Where does this idea that the government will do better for those most in need come from? I have received a flurry of emails and group invites urging me to vote, just vote for anybody but the Harper Conservatives. To be honest, I don't really see the difference between the Harper bunch or the Liberals, the only two parties with a chance of forming a government. Remember how the Liberals gutted most of the limited social programs that existed in the early 1990s? Thanks a lot Jean Chrétien, now sometimes nostalgically remembered as a socially-aware, if not casually inept, beacon of reason and fair-play.

The liberal, capitalist nation-state exists and has existed to marginalize, exploit, and manage certain groups of people (indigenous peoples, 'immigrants', people of colour, etc). After all, the Canadian version of the state is premised on the disavowal of indigenous sovereignty. In other words, our so-called freedom is premised on indigenous unfreedom. It is no small wonder that many indigenous nations/peoples refuse to participate in Canadian elections.

It's also no coincidence that such marginalization and exploitation occurs across national boundaries in eerily similar ways. Voting is meant to provide the mass of citizens, however this privileged group of people is selected in a given national community, the opportunity to enact citizenship, however inequitably citizenship is determined.

Besides the clear inequalities manifest in status, region, age, and many other notable social factors in the make-up of the electoral system, all tipped to the dominant race, gender and class hierarchies, election season brings on a number of platitudes about voting as a civic duty. My training session was chalk-full of such liberal doctrine.

What I'd like to suggest is that true change is not going to occur because of the benevolence of the state. This has never happened, the state after all has helped and continues to help constitute inequalities. It does not mitigate against inequalities, this is a central fallacy of liberal political theories.
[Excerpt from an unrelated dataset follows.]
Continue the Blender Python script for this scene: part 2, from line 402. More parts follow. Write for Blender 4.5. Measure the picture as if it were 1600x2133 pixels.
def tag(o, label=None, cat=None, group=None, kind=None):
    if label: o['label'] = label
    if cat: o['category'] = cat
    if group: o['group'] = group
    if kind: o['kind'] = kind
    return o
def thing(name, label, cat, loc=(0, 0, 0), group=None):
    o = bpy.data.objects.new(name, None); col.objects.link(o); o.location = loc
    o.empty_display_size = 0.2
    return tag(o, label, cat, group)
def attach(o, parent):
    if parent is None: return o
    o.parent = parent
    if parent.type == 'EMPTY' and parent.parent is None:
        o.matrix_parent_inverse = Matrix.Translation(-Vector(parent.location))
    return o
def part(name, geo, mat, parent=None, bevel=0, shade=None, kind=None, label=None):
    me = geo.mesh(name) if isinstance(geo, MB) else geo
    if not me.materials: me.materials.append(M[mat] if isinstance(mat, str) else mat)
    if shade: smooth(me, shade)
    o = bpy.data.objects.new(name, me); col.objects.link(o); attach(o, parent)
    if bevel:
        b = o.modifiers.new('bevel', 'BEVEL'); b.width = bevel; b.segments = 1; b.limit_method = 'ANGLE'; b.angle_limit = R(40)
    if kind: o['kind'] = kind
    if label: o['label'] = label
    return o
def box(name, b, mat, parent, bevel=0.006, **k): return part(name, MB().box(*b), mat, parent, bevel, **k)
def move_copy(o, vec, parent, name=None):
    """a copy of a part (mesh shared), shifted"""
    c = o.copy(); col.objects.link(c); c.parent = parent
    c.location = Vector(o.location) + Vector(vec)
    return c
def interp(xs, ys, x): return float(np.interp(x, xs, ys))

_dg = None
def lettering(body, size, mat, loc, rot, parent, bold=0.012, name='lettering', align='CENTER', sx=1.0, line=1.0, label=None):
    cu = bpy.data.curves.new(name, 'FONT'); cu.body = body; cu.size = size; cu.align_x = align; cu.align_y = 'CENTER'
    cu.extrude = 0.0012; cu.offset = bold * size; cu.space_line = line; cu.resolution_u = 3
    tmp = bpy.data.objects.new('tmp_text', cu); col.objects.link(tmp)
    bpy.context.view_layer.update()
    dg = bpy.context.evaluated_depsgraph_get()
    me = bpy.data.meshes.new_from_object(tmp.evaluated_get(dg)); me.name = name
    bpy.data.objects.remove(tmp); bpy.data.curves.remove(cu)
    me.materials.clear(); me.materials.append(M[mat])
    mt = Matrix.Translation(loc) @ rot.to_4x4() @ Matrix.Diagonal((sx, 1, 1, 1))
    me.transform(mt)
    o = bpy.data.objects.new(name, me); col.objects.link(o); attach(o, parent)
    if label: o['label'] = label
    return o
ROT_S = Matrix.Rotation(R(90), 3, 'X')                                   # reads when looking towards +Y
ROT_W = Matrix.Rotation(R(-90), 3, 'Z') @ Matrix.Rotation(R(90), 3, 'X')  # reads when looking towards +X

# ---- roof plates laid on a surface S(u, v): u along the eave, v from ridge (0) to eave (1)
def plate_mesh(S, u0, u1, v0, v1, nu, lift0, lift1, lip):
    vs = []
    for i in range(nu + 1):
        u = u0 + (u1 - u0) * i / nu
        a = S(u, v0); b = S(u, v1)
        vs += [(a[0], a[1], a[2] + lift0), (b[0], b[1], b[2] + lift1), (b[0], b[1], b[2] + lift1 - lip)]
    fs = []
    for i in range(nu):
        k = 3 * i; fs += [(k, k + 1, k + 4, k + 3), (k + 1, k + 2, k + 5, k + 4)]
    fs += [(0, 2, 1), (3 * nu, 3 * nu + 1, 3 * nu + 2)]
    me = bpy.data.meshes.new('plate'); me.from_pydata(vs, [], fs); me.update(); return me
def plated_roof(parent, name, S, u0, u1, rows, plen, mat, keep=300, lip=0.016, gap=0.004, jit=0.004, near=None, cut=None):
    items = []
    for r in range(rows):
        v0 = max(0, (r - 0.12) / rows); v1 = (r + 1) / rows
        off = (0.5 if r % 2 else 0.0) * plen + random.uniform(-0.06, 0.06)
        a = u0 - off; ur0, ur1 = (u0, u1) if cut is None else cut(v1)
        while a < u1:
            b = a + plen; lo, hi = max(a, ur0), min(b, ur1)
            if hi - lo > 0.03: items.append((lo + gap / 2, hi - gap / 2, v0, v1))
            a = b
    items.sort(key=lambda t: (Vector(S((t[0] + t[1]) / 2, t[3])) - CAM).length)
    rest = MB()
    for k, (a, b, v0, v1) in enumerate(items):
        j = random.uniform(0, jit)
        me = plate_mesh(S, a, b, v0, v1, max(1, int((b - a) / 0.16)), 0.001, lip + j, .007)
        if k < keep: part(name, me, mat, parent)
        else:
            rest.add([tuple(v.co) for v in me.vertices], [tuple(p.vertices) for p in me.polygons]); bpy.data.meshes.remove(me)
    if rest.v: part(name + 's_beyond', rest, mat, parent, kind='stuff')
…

This is why those who vote with the hopes of making things better for a larger group of people will continue to be disappointed. It's a no sum game. Getting more water from your prison guard is something significant and no doubt needed, but it won't get you out of prison.

I think political action needs to continuously occur in relation to the state and its nefarious structures, after all, they continue to exert an extreme amount of pressure on certain groups of people, but I also think it's key to develop ideas and communities that have little to do with the state and its many structures. To articulate a vision of society that radically de-centers the state and builds capacity within various communities in society.

One important question then, becomes whether one can do this while at the same time voting, keeping an eye on the prize, a stateless, radically devolutionary society where groups of people form communities of affinity and organize their politics accordingly. Since I don't see this anywhere on the horizon, voting for a social democratic party like the NDP might just seem reasonable, after all, water when someone needs it is better than no water at all. Reasonable yes, if I can only get around the fact that the Canadian state and what it represents have been the harbinger of terror in the lives of so many people here and abroad. If only I can get around that.